Based on both the viva voce evidence that was adduced at the hearing, and the confirmatory affidavits of the CN Police Officers who observed the grievor's conduct, I am satisfied that the grievor has failed to provide an explanation as to why the quantities of liquor sold by him on the days in question were not properly recorded. The only inference I can draw from the evidence is the conclusion that they were not recorded because the monies received with respect to the unrecorded sales were kept by the grievor for his personal use.
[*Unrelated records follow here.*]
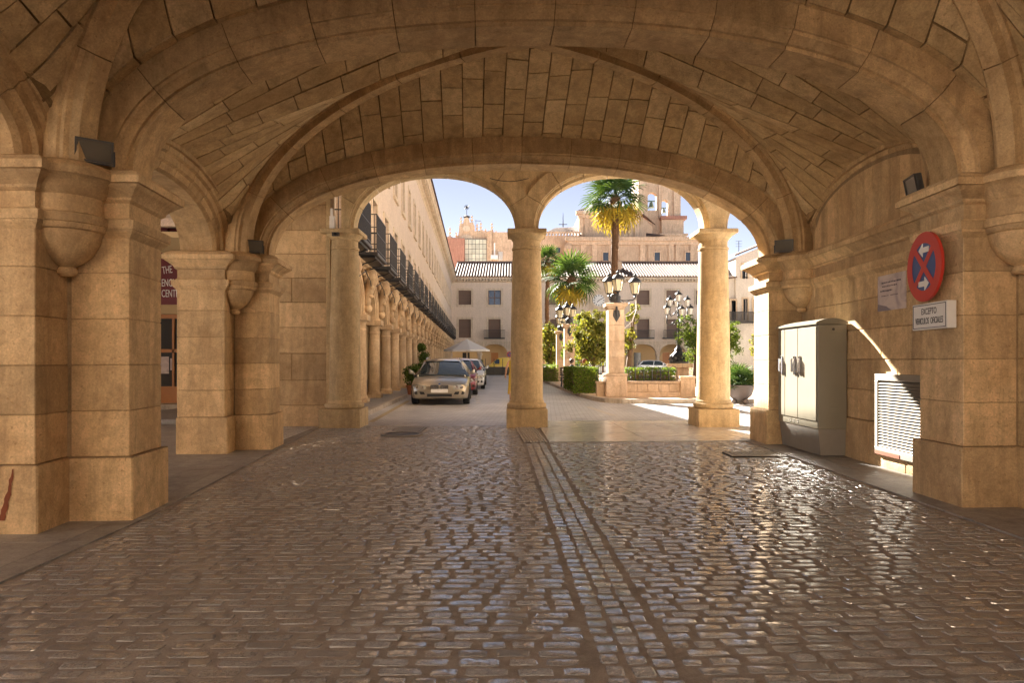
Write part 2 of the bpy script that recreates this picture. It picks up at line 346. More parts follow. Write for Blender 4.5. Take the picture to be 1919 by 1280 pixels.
# street and square beyond the columns
m = MB(); m.add([(-70,14.35,0),(90,14.35,0),(90,150,0),(-70,150,0)], [(0,1,2,3)])
tag(m.build('street', M['setts']), 'grey sett paved street and square beyond the columns', kind='structure')
m = MB(); m.add([(-60,-60,-0.01),(60,-60,-0.01),(60,-2.9,-0.01),(-60,-2.9,-0.01)], [(0,1,2,3)])
tag(m.build('street', M['setts']), 'sett paved street behind the passage', kind='structure')

def gut(v): return 0.384 - 0.0216 * (v - 2.97)      # near edge line of the gutter strip (three sett columns)
def cobble_mesh(x0, x1, v0, v1, h, seed, wob=0.15):
    rr = random.Random(seed); n = 8; cx = (x0+x1)/2; cv = (v0+v1)/2; hx = (x1-x0)/2; hv = (v1-v0)/2
    ring = [(-0.84,-1),(0.84,-1),(1,-0.7),(1,0.7),(0.84,1),(-0.84,1),(-1,0.7),(-1,-0.7)]
    j = [(a*(1-wob*rr.random()), b*(1-1.6*wob*rr.random())) for a, b in ring]; tx = rr.uniform(-0.02, 0.02); tv = rr.uniform(-0.035, 0.035)
    out = []
    for k, (f, z) in enumerate(((1.0, -0.012), (0.96, h*0.4), (0.86, h))):
        for a, b in j: out.append((cx + a*hx*f, cv + b*hv*f, z + ((a*hx*tx + b*hv*tv) if k else 0)))
    out.append((cx, cv, h + 0.001))
    fs = [(i, (i+1) % n, n+(i+1) % n, n+i) for i in range(n)] + [(n+i, n+(i+1) % n, 2*n+(i+1) % n, 2*n+i) for i in range(n)] + [(2*n+i, 2*n+(i+1) % n, 3*n) for i in range(n)]
    return out, fs
cob = []
rr = random.Random(3)
def place_row(x0, x1, vfun, pitch, lens):
    x = x0 + rr.uniform(-0.1, 0.05)
    while x < x1 - 0.05:
        w = rr.uniform(*lens); a, b = max(x, x0), min(x + w, x1)
        if b - a > 0.07:
            v = vfun((a+b)/2) + rr.uniform(-0.006, 0.006); hv = pitch * rr.uniform(0.36, 0.43)
            cob.append((a + 0.012, b - 0.012, v - hv, v + hv, rr.uniform(0.0008, 0.0045)))
        x += w
v = 1.6
while v < 14.3:
    pitch = 0.094
    left = XL(v) + 0.08
    end = 0.17 if v > 11.1 else gut(v) - 0.015
    place_row(left, end, lambda x, v=v: v + 0.012 * math.sin(x * 1.3 + v), pitch, (0.12, 0.25))
    if v < 11.0:
        g = gut(v) + 0.35
        place_row(g, 3.78 - 0.02 * max(0, 9 - v), lambda x, v=v, g=g: v - 0.02 + 0.10 * (x - g) * (1 - 0.5 * min(1, v / 11)), pitch, (0.12, 0.26))
    v += pitch
for c3 in range(3):
    v = 1.6
    while v < 11.08:
        d = rr.uniform(0.085, 0.135); x = gut(v) + 0.006 + 0.112 * c3 + rr.uniform(-0.006, 0.006)
        cob.append((x, x + rr.uniform(0.086, 0.108), v, v + d - 0.018, rr.uniform(0.001, 0.005))); v += d
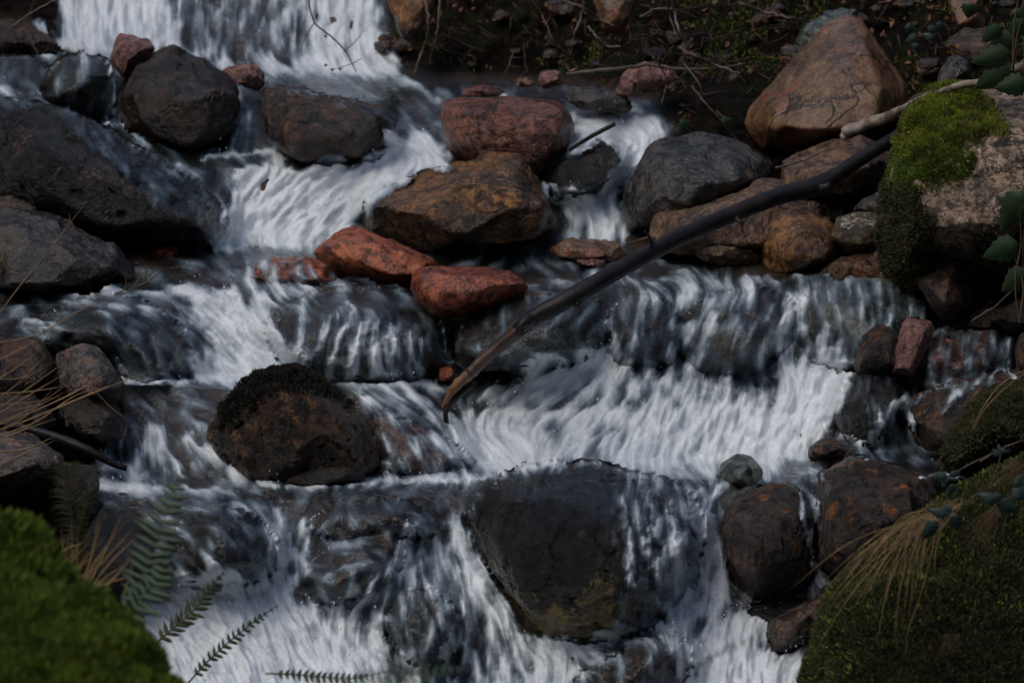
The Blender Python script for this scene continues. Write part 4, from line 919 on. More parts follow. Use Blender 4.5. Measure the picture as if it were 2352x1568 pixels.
for p_, f_ in (([(540,397),(620,378),(700,402),(770,392),(860,372),(930,342),(1000,345),(1030,375),(950,395),(880,433),(830,482),(790,532),(700,564),(500,572),(520,500),(545,440)], .93), ([(150,-90),(400,-90),(370,30),(385,95),(340,100),(260,75),(245,118),(160,120)], .6),
  ([(720,-90),(860,-90),(870,60),(900,150),(890,168),(780,165),(700,150),(740,60)], .42), ([(1325,268),(1480,260),(1515,290),(1505,335),(1450,390),(1420,400),(1428,350),(1370,318),(1320,330)], .8), ([(1268,448),(1380,472),(1438,482),(1430,546),(1340,546),(1312,500)], .5),
  ([(1070,1000),(1200,965),(1280,1010),(1300,1068),(1250,1080),(1150,1085)], .8), ([(1280,960),(1400,940),(1600,930),(1740,910),(1740,1000),(1700,1058),(1300,1060)], .55), ([(1805,858),(1900,832),(1958,832),(1940,900),(1915,960),(1880,1010),(1840,1048),(1700,1060),(1760,960)], 1.0),
  ([(1225,822),(1390,802),(1400,850),(1280,900),(1180,912)], .5), ([(320,1385),(500,1300),(620,1400),(700,1445),(760,1510),(800,1640),(400,1640)], .75), ([(1640,1490),(1700,1405),(1800,1388),(1740,1470),(1790,1545),(1850,1485),(1830,1640),(1600,1640)], .85),
  ([(430,675),(560,675),(630,700),(640,770),(690,840),(660,862),(560,862),(520,800),(480,750)], .5), ([(445,820),(500,815),(560,840),(590,864),(450,866)], .8), ([(1250,1480),(1400,1470),(1300,1560),(1260,1640),(1180,1640)], .5), ([(800,1440),(900,1480),(880,1640),(780,1640)], .45)):
    region(p_, f_, 14)
# pool surfaces: foam lines redrawn on top
for p_, w_, f_ in (([(276,852),(288,868),(350,873),(450,876),(540,870),(600,862)], 5, 1.0), ([(218,1112),(260,1118),(330,1122)], 11, 1.0), ([(592,1106),(640,1114)], 5, 1.0), ([(660,1120),(760,1110),(900,1102),(1050,1098),(1160,1092)], 5, .8), ([(465,367),(530,353),(600,352),(665,362)], 4, .8)):
    S_(p_, w_, f_, dirw=.3)
for i_, x_ in enumerate(range(1430, 1840, 26)):
    S_([(x_ + 30 + 14 * math.sin(i_ * 5), 650 + 12 * (i_ * 3 % 4)), (x_ + 16 * math.sin(i_ * 2.3), 740), (x_ - 26 + 12 * math.sin(i_ * 3), 835 - 34 * (i_ * 5 % 4) / 2)], 10 + 9 * ((i_ * 5) % 3), .14 + .13 * ((i_ * 7) % 3) - .05, dirw=.3)
region([(1450,700),(1560,690),(1585,800),(1470,850)], -.45, 16)
region([(1640,700),(1740,690),(1760,800),(1660,830)], -.4, 16)
for i_, x_ in enumerate(range(1850, 2130, 24)): S_([(x_, 650), (x_ + 8, 730), (x_ + 4, 825 - 14 * (i_ % 3))], 8, .16 + .07 * ((i_ * 5) % 3), dirw=.3)
region([(1120,890),(1240,822),(1400,802),(1425,900),(1310,950),(1190,1000),(1080,1000)], .36, 20)
for p_, w_, f_ in (([(720,1290),(780,1260),(860,1245)], 16, .3), ([(740,1340),(800,1300),(860,1290)], 14, .3), ([(920,1350),(930,1420),(940,1500)], 16, .34), ([(980,1350),(1000,1440),(1010,1520)], 14, .34), ([(1350,1540),(1430,1490),(1520,1460)], 14, .36), ([(1420,1500),(1430,1600)], 20, .26), ([(1500,1470),(1510,1600)], 20, .26)):
    S_(p_, w_, f_)
gx = DXs + 0.0; gy = DYs + .02
nn_ = np.hypot(gx, gy) + 1e-9; gx /= nn_; gy /= nn_
ang = .3 * n0 + .3 * n2 + .2 * n4
gx, gy = gx * np.cos(ang) - gy * np.sin(ang), gx * np.sin(ang) + gy * np.cos(ang)

def blur(A, s):
    r = max(1, int(s * 2.5)); k = np.exp(-.5 * (np.arange(-r, r + 1) / s) ** 2); k /= k.sum()
    B = np.pad(A, ((r, r), (0, 0)), mode='edge'); O = sum(k[i] * B[i:i + A.shape[0]] for i in range(2 * r + 1))
    B = np.pad(O, ((0, 0), (r, r)), mode='edge'); return sum(k[i] * B[:, i:i + A.shape[1]] for i in range(2 * r + 1))
gx = blur(gx, 2.5); gy = blur(gy, 2.5); nn_ = np.hypot(gx, gy) + 1e-9; gx /= nn_; gy /= nn_
def lic(A, n, st=1.0, rot=None):
    GX, GY = (gx, gy) if rot is None else (gx * np.cos(rot) - gy * np.sin(rot), gx * np.sin(rot) + gy * np.cos(rot))
    acc = A.copy(); cnt = 1
    yy, xx = np.mgrid[0:HH, 0:WW].astype(float)
    for sg in (1, -1):
        x = xx.copy(); y = yy.copy()
        for _ in range(n):
            xi = np.clip(np.rint(x).astype(int), 0, WW - 1); yi = np.clip(np.rint(y).astype(int), 0, HH - 1)
            x = x + sg * st * GX[yi, xi]; y = y + sg * st * GY[yi, xi]
            x0 = np.clip(np.floor(x).astype(int), 0, WW - 2); y0 = np.clip(np.floor(y).astype(int), 0, HH - 2)
            fx = np.clip(x - x0, 0, 1); fy = np.clip(y - y0, 0, 1)
            acc += (A[y0, x0] * (1 - fx) + A[y0, x0 + 1] * fx) * (1 - fy) + (A[y0 + 1, x0] * (1 - fx) + A[y0 + 1, x0 + 1] * fx) * fy; cnt += 1
    return acc / cnt
def norm(A):
    A = A - A.mean(); return np.clip(.5 + A / (A.std() * 4.2), 0, 1)
r2 = np.random.RandomState(3)
wn0 = r2.normal(size=(HH, WW))
Lf = norm(lic(blur(wn0, .55), 7))
Lm = norm(lic(blur(r2.normal(size=(HH, WW)), .9), 9, 1.2, .9 * n2 + .5 * n4))
Lc = norm(lic(blur(r2.normal(size=(HH, WW)), 1.8), 6, 1.8, -.8 * n3))
turb2 = norm(lic(fbm(flat * 3.4 + 83, 5, .62).reshape(HH, WW), 5, 1.5))
turb = norm(lic(fbm(flat * 13 + 3, 3, .6).reshape(HH, WW), 5, 1.5))
frs = norm(lic(fbm(flat * 9 + 3, 4, .62, ridged=True).reshape(HH, WW), 4, 1.2))
iso = norm(fbm(flat * 16 + 9, 4, .7).reshape(HH, WW))
S = norm(.34 * Lf + .3 * Lm + .14 * Lc + .22 * frs)
wi = .25 + .45 * sstep(.5, .95, FO)
S = S * (1 - wi) + iso * wi
Fq = np.clip(np.maximum(FO, 1.0 * blur(FO, 3)), 0, 1)
Fq = np.maximum(Fq, (.05 + .085 * sstep(.35, .6, turb2)) * inpoly(WUw, WVw, STREAM, 10) * (1 - .8 * inpoly(WUw, WVw, [(1085,1230),(1100,1130),(1190,1066),(1400,1060),(1425,1330),(1400,1460),(1240,1480),(1130,1330)], 12)))  # faint foam floor: sky sheen on clear water is painted in as foam
mid = np.clip(4.4 * Fq * (1.0 - Fq), 0, 1)
foam = Fq + .04 * sstep(.4, .8, Fq) + (.34 * mid + .07) * (S - .5) + .9 * mid * (turb2 - .5) + .14 * mid * (Lf - .5)
foam = np.maximum(foam, Fq * sstep(.78, .97, Fq) * .97)
foam = sstep(-.02, 1.02, foam) * sstep(.02, .14, Fq)
foam = np.clip(foam + .22 * sstep(.7, .98, Lf) * sstep(.12, .4, Fq) * sstep(1, .6, Fq), 0, 1)  # sparkle streaks: glints painted in as extra foam
foam = foam * (.66 + .16 * Lf + .22 * frs + .06 * r2.normal(size=foam.shape))
foam = np.clip(.4 * foam + .6 * blur(foam, 1.3), 0, 1)

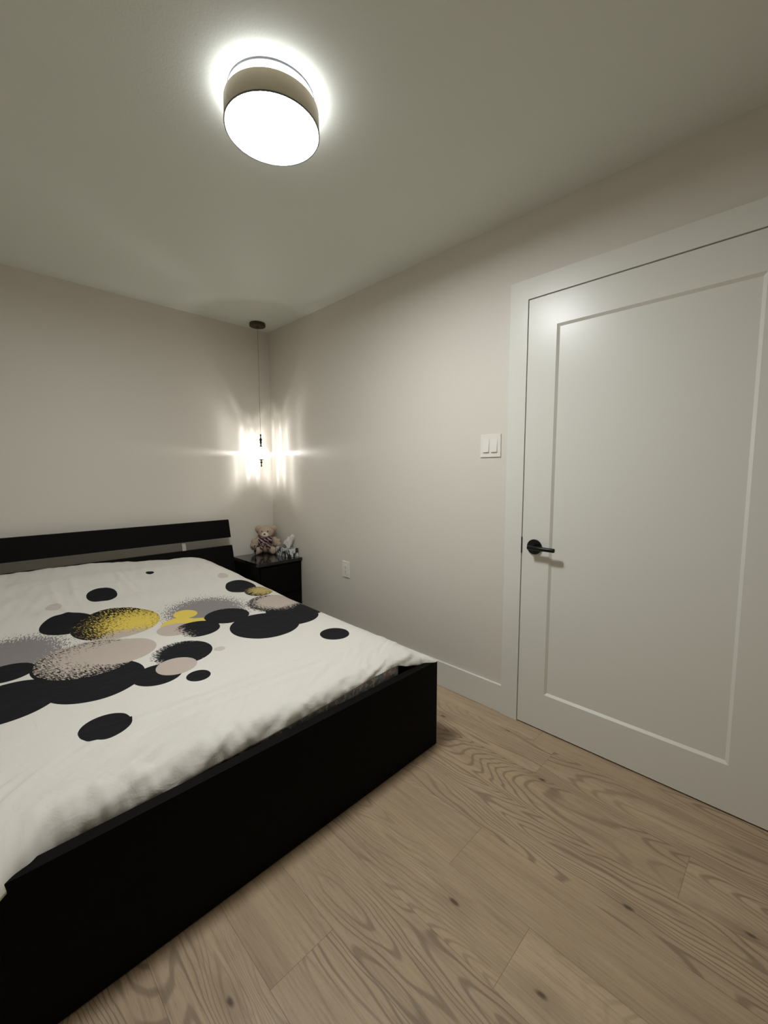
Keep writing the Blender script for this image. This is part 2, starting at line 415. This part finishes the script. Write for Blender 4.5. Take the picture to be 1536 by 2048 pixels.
for xc in (-.49, -2.09):
    bm = bmesh.new(); box(bm, xc-.035, xc+.035, -.128, -.098, .004, .50); part('leg', bm, bw, bed, bevel=.001)

# mattress in a printed fitted sheet
def sheet_mat():
    m, nt, b = mat('floral_fitted_sheet'); N = NT(nt)
    tc = N.n('ShaderNodeTexCoord').outputs['Object']
    v = N.n('ShaderNodeTexVoronoi'); N.put(v.inputs['Vector'], N.vm('ADD', tc, N.vm('MULTIPLY', N.n('ShaderNodeTexNoise').outputs['Color'], (.02, .02, .02)))); v.inputs['Scale'].default_value = 62
    cr, cg, cb = N.xyz(v.outputs['Color'])
    c = N.mix(N.m('GREATER_THAN', cr, .62), (.78, .74, .68), (.36, .34, .36))
    c = N.mix(N.m('GREATER_THAN', cg, .80), c, (.60, .42, .36)); c = N.mix(N.m('GREATER_THAN', cb, .82), c, (.40, .48, .58))
    sp = N.noise(tc, 210, 3, .7); c = N.mix(N.m('MULTIPLY', N.rng(sp, .50, .62), .7), c, (.22, .21, .22))
    N.put(b.inputs['Base Color'], c); b.inputs['Roughness'].default_value = .9; return m
bm = bmesh.new(); box(bm, BXL+.05, -.612, -2.110, -.16, .217, .440)
tag(obj('mattress', bm, sheet_mat(), bevel=.04, seg=6), 'mattress in grey floral fitted sheet showing under the duvet at the footboard', 'mattress')

# duvet ------------------------------------------------------------
def tab(t, tb):
    if t <= tb[0][0]: return tb[0][1]
    for (a, va), (b, vb) in zip(tb, tb[1:]):
        if t <= b:
            k = (t-a)/(b-a); k = k*k*(3-2*k)*.5+k*.5
            return va+(vb-va)*k
    return tb[-1][1]
def ss(a, b, t):
    t = max(0, min(1, (t-a)/(b-a))); return t*t*(3-2*t)
TOP = [(-2.16, .43), (-2.08, .462), (-1.95, .475), (-1.5, .487), (-1.1, .50), (-.85, .52), (-.65, .565), (-.5, .615), (-.35, .66), (-.2, .695), (-.12, .67)]
DXR, DXL = -.452, -2.16
def zsurf(x, y):
    top = tab(y, TOP)-.045*ss(-1.55, -.85, x)*ss(-.5, -.22, y)
    u = DXR-x; w = .17+.22*ss(-.9, -.3, y)
    s = math.sin(min(1, max(0, u)/w)*PI/2)**.9
    return .407+.02*ss(-.6, -.2, y)+(top-.407-.02*ss(-.6, -.2, y))*s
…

The Trade Union attempted to undermine the credibility of the Employer's case because only one police officer was called to give viva voce evidence. It was submitted that each of the officers should have been called to support the Employer's allegations. The evidence before me was comprised of affidavits from each of the officers. My only comment to this submission is that the procedures that govern CROA hearings do not require such extensive viva voce evidence to be adduced. If this is not the case, then the parties ought to meet with a view to clarifying the processing of grievances before me.

It was also alleged that the testimony of the CN Police Officer who did give viva voce evidence was tainted because it was not credible that he would dispose of the liquor he purchased by pouring it on the floor. I do not know what inference I should draw from this fact assuming it to be true. In this regard this particular charge was denied by the CN Officer in question. But, in any event, at worst, it would only demonstrate, if the liquor was consumed, that the CN Police Officer involved ought to be disciplined for breach of the Corporation's policies. Such misconduct would not, however, detract from the personal observations made of the grievor's actions on the days in question.

Because theft is major misconduct warranting dismissal, this grievance is denied.